Why, then, are so many of us so prone to overlook this fact? Why don’t we think of Jesus as the smartest man who ever lived? A recently deceased pastor, author, and philosophy professor named Dallas Willard suggested the following answer. For the last five hundred years, ever since the Reformation, pretty much everyone has assumed that the central question of Christian theology is this: how can we get into heaven when we die? Now, this is a fantastically important question. If we are, in fact, immortal beings, then questions about what happens after death have tremendous significance. Neither Willard nor I would ever want to minimize how important this aspect of the gospel message is. Eternal life in Christ is available by grace, through faith, thanks (in every sense of the word!) to the atoning work of Our Lord on Calvary. But when the gospel message is presented as being about life after death and nothing else, we miss quite a bit. Here’s an interesting experiment: try reading through the New Testament, especially the Gospels, while setting aside what you already know about salvation. Try to read those familiar words through fresh eyes, and ask yourself, “What is the main message these authors are trying to convey?”

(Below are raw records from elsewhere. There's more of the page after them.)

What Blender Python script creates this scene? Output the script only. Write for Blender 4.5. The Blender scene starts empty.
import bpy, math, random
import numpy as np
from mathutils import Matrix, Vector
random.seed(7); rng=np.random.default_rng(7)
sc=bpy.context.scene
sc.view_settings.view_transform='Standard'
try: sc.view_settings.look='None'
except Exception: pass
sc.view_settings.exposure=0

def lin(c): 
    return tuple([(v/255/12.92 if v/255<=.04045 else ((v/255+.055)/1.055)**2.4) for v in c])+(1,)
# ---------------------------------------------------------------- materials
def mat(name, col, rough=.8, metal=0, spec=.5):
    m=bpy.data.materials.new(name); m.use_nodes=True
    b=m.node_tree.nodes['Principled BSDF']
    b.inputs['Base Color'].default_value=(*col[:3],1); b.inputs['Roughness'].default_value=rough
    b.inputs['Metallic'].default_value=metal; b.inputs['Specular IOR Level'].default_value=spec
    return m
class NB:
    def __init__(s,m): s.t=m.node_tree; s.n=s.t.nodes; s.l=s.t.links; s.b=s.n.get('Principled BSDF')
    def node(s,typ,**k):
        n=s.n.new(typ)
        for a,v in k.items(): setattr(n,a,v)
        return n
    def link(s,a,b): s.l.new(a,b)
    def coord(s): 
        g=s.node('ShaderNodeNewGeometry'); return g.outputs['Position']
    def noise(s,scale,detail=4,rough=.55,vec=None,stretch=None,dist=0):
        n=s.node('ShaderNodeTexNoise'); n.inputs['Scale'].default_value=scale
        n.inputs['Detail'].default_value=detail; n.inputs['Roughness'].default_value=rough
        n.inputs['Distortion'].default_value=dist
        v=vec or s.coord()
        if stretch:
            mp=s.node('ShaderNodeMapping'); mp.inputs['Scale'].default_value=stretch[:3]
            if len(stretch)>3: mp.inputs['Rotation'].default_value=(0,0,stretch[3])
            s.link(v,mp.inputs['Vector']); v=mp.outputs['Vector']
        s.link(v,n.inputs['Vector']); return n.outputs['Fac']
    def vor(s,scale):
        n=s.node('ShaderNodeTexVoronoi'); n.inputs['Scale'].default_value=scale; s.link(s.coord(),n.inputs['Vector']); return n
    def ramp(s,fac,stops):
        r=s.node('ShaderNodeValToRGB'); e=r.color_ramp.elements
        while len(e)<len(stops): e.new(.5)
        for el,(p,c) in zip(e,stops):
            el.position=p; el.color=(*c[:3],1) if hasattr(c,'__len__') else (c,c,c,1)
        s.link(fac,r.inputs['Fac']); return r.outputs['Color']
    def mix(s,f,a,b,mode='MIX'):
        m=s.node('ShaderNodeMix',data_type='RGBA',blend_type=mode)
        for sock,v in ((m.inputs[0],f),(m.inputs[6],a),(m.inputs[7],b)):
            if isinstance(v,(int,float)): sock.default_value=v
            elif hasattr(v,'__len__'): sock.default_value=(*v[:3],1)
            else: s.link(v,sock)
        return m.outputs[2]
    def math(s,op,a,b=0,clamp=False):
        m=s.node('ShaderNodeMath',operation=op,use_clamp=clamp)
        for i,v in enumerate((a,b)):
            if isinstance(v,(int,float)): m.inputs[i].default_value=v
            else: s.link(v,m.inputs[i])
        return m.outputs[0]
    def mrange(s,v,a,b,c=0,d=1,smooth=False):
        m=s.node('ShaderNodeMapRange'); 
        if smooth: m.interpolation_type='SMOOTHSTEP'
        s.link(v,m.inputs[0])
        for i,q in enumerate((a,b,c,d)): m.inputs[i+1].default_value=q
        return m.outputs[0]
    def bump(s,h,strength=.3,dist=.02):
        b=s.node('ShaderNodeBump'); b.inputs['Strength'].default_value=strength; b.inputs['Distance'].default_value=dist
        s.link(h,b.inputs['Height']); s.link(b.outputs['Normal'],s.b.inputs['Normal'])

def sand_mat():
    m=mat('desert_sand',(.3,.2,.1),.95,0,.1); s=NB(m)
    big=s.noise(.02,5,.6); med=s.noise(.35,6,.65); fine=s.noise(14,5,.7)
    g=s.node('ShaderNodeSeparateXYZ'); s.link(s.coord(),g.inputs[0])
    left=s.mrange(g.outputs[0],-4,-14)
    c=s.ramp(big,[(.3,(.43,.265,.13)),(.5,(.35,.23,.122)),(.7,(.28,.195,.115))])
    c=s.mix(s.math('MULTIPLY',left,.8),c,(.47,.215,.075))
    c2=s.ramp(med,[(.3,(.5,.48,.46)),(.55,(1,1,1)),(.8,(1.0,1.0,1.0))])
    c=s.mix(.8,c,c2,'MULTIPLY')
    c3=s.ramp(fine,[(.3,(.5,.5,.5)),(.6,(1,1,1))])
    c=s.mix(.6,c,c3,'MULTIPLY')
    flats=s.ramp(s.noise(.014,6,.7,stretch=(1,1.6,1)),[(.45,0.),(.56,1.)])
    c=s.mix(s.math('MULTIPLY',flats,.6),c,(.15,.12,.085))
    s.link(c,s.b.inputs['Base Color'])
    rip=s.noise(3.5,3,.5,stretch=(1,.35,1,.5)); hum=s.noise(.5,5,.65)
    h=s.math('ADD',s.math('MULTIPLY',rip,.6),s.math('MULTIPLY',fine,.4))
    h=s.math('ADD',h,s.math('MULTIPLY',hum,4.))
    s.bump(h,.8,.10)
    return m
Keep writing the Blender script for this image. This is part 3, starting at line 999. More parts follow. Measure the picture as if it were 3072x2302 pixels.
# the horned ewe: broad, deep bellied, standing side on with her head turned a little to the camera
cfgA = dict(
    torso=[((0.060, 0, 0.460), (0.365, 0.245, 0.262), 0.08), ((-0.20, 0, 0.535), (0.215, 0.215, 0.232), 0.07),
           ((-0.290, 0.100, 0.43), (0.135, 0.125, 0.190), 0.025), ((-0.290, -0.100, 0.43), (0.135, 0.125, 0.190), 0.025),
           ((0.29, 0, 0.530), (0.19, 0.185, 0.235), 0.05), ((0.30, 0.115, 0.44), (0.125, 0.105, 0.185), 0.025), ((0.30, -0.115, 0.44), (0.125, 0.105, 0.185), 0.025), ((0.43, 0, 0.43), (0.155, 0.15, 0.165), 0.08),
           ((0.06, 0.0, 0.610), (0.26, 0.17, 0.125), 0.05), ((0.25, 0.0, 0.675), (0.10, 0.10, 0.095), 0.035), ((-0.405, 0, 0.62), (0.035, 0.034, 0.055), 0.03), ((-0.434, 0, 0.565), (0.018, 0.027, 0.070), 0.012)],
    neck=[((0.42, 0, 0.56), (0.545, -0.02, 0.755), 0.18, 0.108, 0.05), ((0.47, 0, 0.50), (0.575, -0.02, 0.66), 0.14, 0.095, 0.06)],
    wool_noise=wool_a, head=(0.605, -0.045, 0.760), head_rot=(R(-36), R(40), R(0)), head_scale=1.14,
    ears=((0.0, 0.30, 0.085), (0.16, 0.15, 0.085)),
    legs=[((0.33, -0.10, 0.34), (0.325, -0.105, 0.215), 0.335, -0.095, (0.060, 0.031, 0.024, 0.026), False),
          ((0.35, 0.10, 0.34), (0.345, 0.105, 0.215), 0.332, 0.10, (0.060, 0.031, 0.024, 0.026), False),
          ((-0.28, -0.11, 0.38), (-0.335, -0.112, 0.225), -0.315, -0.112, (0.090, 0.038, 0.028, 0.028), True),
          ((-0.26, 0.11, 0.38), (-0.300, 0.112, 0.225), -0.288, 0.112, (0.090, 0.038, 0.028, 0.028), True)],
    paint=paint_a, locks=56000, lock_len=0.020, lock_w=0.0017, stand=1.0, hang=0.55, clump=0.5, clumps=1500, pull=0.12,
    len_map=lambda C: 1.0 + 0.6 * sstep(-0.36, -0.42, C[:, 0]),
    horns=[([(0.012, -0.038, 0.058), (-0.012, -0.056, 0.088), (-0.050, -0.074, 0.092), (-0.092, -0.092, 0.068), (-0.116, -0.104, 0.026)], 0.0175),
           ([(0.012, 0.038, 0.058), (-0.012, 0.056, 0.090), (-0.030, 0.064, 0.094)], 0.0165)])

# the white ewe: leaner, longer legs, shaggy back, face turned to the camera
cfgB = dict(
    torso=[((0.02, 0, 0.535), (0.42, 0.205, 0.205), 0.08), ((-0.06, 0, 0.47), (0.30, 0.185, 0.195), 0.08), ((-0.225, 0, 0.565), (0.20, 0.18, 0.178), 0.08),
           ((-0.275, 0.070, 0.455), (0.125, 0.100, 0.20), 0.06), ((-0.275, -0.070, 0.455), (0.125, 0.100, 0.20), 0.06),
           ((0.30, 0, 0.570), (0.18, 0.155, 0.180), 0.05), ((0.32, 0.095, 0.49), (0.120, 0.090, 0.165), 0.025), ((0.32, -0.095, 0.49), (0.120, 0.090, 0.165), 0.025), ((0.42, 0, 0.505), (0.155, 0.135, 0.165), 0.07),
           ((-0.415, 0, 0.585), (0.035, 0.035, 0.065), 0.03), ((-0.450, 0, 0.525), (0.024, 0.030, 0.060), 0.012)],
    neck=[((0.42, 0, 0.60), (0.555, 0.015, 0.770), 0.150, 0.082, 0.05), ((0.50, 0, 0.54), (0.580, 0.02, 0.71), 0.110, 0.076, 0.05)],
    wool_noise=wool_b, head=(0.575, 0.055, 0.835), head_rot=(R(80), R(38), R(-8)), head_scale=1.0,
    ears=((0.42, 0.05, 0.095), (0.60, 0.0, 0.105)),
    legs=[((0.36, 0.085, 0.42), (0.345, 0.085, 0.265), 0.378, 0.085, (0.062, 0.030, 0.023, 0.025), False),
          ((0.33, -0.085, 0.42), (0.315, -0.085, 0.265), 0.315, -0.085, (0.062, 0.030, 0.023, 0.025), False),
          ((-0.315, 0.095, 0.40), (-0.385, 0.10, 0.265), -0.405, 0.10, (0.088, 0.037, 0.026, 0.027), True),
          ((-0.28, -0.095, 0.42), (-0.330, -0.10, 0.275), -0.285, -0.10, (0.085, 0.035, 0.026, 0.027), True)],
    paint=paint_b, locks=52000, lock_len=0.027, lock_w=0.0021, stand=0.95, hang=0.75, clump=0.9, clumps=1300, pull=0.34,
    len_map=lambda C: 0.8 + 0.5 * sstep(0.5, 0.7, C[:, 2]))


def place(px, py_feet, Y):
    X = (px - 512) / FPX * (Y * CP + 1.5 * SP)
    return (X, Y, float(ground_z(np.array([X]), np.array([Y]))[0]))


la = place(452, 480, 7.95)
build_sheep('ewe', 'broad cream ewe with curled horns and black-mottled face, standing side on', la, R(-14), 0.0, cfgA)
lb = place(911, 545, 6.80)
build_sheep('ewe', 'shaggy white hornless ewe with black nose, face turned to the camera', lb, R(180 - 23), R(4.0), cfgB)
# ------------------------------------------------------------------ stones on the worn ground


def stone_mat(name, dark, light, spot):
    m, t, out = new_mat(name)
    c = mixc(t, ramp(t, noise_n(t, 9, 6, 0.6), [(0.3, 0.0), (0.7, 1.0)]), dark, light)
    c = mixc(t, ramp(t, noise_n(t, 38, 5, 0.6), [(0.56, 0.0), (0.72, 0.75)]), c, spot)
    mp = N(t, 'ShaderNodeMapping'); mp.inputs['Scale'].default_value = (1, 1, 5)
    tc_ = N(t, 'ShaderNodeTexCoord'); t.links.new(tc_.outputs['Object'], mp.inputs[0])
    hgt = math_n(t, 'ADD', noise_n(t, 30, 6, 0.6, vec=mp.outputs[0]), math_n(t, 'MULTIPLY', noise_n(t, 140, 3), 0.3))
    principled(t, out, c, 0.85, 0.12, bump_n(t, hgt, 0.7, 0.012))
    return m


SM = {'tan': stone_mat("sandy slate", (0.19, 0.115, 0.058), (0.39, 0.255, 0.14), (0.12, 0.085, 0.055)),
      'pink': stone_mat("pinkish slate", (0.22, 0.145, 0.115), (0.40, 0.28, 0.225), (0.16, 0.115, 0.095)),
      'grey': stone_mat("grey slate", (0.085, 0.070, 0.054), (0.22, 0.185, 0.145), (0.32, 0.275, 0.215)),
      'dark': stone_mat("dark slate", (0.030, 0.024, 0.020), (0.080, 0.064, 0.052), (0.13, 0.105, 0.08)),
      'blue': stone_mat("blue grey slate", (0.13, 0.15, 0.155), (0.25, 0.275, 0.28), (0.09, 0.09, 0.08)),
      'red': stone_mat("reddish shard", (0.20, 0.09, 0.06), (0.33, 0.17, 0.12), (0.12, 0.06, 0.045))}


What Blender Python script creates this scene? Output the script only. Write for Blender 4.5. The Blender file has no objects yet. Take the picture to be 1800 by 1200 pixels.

If I may be so bold, I suspect that you will not conclude that the authors are—above all else—trying to explain how you can make sure that you eventually go to heaven rather than hell. Life after death is part of the story, and a very important part at that. But it’s not the whole thing. In the Gospels, Jesus invites those who will follow him into a new way of life. He offers the people of first-century Palestine an opportunity to live as citizens of the Kingdom of God, to live under the “now but not yet” reign of the Lord Jesus Christ—and he makes the same offer to us, today, in central Alabama in the year 2014.


Now consider this. If the One who makes this offer is also the most brilliant person who ever lived, what might we infer about the nature of that offer? If Jesus extends to us a new way of life, ought we not assume that he knows what he is talking about? Ought we not assume that “the Jesus way” to live is also the best way to live? American Christians are accustomed to thinking of Jesus as our savior and lord. Thanks be to God, he is both of those things. Let us not forget that he is also, or can be, our teacher. Obedience to his commands is right, so we must obey. But obedience to his commands is also wise; it’s the smart thing to do. He offers us the “life which is life indeed” (1 Tim. 6:19)—let’s not wait until we’re dead to take him up on it.